De bewering, dat de mensch niet zinkt, indien hij slechts met gewelfde borst zich op den rug legt en alleen neus en mond boven water houdt, terwijl hij diep blijft inademen, is niet volkomen juist. Voorzeker is deze houding de meest gunstige voor den zwemmer, zoodat hij die aanneemt, wanneer hij wil uitrusten, maar ook dan zelfs moeten de meest ervaren zwemmers eenige beweging maken om het zinken te verhoeden. Wil men daarenboven zich voortspoeden, dan moet men met de ledematen als het ware tegen het water drukken en stooten om zoodoende het ligchaam voort te stuwen. Zal dit op eene doelmatige wijze geschieden, dan dienen de ledematen harmonisch en bij afwisseling te werken.
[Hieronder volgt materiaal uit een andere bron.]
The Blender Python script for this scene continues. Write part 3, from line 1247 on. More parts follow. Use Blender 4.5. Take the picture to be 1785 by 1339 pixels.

Wie zonder onderrigt zich in het zwemmen oefent, zal doorgaans de zwemmethode der honden volgen en zich sterk vermoeijen, terwijl men aan de zwemscholen den kikvorsch tot voorbeeld neemt. Men kan zich vooraf in die bewegingen oefenen op het drooge, bepaaldelijk op een hangtoestel. Gaat vervolgens de leerling te water, dan houdt de zwemmeester hem vast aan eene lijn, met een gordel aan het ligchaam van den zwemmer bevestigd. Het boveneinde van die lijn is aan den hengelstok vastgehecht, welke zich in de hand van den zwemmeester bevindt.
Heeft de leerling genoeg bedrevenheid in de verschillende bewegingen verkregen, dan zwemt hij aan de slappe lijn, die hem beveiligt voor het geval, dat hij zich niet boven water kan houden. Is hij eindelijk in staat tot dit laatste, dan heeft hij de lijn niet langer noodig. Tot de verdere zwemefeningen behooren het zwemmen op den rug, het watertreden en het duiken, — voorts het zwemmen met ééne hand en met gekruiste armen en eindelijk het springen van aanmerkelijke hoogten in het water, zoowel met het hoofd als met de voeten vooraan. Het zwemmen valt des te gemakkelijker naarmate het water soortelijk zwaarder is; zeewater is derhalve gunstiger voor den zwemmer dan rivierwater. Het zwemmen is eene oude kunst, zoowel bij de Grieken en Romeinen als bij de Germanen in zwang. Later werd zij verwaarloosd, doch toen men in het laatst der voorgaande eeuw bedacht begon te worden op doelmatige ligchaamsoefeningen, werd zij op nieuw met kracht aanbevolen. Ook in ons Vaderland bestaan in de meeste groote steden zwemscholen en bassins, waar zwemmers zich kunnen verkwikken, terwijl zwemwedstrijden nu en dan den vooruitgang dier edele kunst verkondigen. Met vertrouwen bezigen wij dit bijvoegelijk naamwoord, daar het zwemmen de zindelijkheid, de stofwisseling, de spierkracht en alzoo de gezondheid bevordert en daarenboven dengene, die in deze kunst ervaren is, in staat stelt, bij gevaar van verdrinken zich zelven en anderen te redden.